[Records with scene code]
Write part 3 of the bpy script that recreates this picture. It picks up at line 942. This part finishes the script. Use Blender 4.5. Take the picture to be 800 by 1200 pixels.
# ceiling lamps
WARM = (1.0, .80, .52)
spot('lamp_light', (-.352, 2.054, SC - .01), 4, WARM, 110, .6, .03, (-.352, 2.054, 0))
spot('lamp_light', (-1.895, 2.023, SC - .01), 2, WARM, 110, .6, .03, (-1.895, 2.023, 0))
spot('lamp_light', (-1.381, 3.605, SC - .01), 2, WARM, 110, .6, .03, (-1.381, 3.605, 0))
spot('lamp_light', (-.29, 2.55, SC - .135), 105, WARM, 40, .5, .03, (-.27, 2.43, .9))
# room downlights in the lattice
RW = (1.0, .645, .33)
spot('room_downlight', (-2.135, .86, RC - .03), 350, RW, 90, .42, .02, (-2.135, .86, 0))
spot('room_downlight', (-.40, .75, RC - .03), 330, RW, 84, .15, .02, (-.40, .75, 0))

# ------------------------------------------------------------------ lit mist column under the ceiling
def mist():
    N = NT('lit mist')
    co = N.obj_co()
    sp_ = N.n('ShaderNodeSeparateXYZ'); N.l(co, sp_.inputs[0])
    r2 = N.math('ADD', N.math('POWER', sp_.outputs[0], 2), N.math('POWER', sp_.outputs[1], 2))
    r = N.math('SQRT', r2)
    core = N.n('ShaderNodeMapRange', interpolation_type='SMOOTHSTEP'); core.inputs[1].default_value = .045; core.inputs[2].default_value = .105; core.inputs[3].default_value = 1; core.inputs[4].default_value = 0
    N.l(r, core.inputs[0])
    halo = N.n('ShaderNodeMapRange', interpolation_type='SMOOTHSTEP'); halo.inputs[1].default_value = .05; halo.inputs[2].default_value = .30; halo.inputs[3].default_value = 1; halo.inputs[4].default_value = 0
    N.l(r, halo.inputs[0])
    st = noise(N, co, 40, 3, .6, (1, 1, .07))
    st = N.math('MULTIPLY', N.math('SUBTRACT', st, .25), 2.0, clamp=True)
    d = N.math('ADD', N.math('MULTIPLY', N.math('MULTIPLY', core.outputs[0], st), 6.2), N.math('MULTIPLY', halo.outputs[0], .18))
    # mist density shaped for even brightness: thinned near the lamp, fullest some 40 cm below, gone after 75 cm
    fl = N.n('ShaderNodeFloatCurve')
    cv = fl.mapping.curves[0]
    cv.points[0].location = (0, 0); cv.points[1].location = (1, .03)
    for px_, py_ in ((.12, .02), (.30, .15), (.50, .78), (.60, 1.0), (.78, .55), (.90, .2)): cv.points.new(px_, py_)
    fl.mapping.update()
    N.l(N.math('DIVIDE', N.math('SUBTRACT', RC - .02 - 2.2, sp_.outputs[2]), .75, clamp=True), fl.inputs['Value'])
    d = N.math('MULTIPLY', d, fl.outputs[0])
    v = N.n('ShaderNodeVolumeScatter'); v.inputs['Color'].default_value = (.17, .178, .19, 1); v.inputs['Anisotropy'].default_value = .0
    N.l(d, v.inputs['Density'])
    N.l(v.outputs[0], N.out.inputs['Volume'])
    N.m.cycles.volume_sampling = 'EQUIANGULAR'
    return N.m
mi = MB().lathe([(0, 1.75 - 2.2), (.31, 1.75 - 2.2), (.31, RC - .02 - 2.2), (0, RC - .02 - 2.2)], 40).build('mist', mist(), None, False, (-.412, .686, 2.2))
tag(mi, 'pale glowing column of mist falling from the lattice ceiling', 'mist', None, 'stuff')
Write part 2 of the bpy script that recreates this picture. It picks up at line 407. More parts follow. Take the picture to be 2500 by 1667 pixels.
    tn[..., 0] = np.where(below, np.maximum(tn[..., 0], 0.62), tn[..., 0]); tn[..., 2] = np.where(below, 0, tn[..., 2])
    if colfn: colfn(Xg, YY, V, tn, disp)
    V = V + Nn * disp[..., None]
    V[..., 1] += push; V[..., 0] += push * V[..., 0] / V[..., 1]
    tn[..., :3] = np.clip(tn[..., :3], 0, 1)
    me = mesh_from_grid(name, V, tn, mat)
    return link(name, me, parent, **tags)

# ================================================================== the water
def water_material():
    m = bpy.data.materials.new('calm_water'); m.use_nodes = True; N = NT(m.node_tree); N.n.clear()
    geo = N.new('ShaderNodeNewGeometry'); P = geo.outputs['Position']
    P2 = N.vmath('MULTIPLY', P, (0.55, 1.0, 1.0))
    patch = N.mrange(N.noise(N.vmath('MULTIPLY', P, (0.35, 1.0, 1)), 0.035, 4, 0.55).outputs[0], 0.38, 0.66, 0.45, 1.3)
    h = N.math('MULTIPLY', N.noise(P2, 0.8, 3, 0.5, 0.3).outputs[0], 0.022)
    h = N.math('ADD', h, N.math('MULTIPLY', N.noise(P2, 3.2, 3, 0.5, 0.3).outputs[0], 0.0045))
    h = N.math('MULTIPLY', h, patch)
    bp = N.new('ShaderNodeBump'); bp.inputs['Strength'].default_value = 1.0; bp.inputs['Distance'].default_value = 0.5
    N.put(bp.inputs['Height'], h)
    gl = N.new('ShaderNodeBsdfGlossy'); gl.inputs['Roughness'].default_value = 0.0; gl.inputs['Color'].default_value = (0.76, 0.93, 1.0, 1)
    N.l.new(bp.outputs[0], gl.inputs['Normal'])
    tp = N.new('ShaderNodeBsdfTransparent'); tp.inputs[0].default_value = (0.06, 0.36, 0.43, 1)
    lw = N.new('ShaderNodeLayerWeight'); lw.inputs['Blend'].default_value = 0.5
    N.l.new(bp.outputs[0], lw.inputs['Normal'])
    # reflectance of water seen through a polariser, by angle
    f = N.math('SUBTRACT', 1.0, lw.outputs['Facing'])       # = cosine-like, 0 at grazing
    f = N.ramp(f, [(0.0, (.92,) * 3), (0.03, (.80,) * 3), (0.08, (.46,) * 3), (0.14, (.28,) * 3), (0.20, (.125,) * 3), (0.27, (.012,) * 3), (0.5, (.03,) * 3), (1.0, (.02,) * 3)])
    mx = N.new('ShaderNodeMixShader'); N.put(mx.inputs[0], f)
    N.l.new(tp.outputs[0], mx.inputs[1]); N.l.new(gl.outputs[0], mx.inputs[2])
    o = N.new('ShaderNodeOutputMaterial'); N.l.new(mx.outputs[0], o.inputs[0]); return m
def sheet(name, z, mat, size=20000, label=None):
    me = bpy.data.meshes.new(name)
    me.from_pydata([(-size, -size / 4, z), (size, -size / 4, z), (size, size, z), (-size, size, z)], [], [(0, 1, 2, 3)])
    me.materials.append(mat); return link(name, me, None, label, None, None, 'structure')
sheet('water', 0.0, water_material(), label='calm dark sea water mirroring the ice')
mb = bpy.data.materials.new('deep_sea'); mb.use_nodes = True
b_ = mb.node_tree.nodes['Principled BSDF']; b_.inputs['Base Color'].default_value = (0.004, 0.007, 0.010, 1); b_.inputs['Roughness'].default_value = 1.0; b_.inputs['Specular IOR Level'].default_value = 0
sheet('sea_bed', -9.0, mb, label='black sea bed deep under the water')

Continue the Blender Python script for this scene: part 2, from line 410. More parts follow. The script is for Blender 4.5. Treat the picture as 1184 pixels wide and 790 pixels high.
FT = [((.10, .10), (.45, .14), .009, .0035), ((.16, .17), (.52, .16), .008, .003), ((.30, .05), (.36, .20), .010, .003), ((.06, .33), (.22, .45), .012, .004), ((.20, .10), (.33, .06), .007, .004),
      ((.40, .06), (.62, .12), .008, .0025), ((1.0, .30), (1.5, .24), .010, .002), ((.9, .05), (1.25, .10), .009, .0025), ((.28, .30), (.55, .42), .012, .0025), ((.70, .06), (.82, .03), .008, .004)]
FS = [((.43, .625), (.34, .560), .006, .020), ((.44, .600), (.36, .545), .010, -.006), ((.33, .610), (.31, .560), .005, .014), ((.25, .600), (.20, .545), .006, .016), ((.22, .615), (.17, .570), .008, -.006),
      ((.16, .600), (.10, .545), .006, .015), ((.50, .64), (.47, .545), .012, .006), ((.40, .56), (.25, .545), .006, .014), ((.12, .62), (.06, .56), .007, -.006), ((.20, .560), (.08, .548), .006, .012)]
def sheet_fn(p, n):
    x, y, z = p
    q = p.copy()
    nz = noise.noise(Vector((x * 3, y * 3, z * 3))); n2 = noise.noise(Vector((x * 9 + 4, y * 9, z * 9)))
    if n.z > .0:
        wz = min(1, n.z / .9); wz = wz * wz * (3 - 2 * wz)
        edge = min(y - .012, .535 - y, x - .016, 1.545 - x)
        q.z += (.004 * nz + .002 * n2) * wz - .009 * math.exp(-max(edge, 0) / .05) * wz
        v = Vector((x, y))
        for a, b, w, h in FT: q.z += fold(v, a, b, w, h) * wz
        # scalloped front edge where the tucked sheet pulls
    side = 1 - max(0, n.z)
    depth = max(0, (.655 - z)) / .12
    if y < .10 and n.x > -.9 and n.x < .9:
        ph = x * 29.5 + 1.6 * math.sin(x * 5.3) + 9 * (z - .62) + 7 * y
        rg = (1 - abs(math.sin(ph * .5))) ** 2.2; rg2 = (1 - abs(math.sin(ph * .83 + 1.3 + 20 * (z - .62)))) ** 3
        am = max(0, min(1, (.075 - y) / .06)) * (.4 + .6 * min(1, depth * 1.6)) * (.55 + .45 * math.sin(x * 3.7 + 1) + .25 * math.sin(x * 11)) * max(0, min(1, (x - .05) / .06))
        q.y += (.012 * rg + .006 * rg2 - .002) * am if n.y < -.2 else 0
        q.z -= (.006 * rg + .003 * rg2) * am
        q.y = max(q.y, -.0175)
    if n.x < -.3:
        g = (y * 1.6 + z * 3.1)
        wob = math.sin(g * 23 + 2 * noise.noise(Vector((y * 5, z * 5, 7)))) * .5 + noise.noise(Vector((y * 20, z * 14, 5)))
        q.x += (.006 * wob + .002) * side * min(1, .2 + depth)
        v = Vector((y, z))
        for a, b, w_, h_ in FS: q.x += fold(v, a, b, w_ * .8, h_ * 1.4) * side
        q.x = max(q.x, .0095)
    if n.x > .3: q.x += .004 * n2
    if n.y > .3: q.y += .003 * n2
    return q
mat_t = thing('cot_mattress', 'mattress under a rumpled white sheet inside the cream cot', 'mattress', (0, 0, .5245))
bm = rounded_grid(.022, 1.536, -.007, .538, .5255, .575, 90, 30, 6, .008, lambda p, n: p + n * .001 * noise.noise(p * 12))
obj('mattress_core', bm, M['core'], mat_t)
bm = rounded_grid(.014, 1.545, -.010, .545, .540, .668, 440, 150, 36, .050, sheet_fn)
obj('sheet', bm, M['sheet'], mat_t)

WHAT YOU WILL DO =
In this exercise, copy only the lines from the opening line of the material through the line where "spot('room_downlight', (-.40, .75, RC" appears.

OUTPUT OF THE TASK =
Write part 3 of the bpy script that recreates this picture. It picks up at line 942. This part finishes the script. Use Blender 4.5. Take the picture to be 800 by 1200 pixels.
# ceiling lamps
WARM = (1.0, .80, .52)
spot('lamp_light', (-.352, 2.054, SC - .01), 4, WARM, 110, .6, .03, (-.352, 2.054, 0))
spot('lamp_light', (-1.895, 2.023, SC - .01), 2, WARM, 110, .6, .03, (-1.895, 2.023, 0))
spot('lamp_light', (-1.381, 3.605, SC - .01), 2, WARM, 110, .6, .03, (-1.381, 3.605, 0))
spot('lamp_light', (-.29, 2.55, SC - .135), 105, WARM, 40, .5, .03, (-.27, 2.43, .9))
# room downlights in the lattice
RW = (1.0, .645, .33)
spot('room_downlight', (-2.135, .86, RC - .03), 350, RW, 90, .42, .02, (-2.135, .86, 0))
spot('room_downlight', (-.40, .75, RC - .03), 330, RW, 84, .15, .02, (-.40, .75, 0))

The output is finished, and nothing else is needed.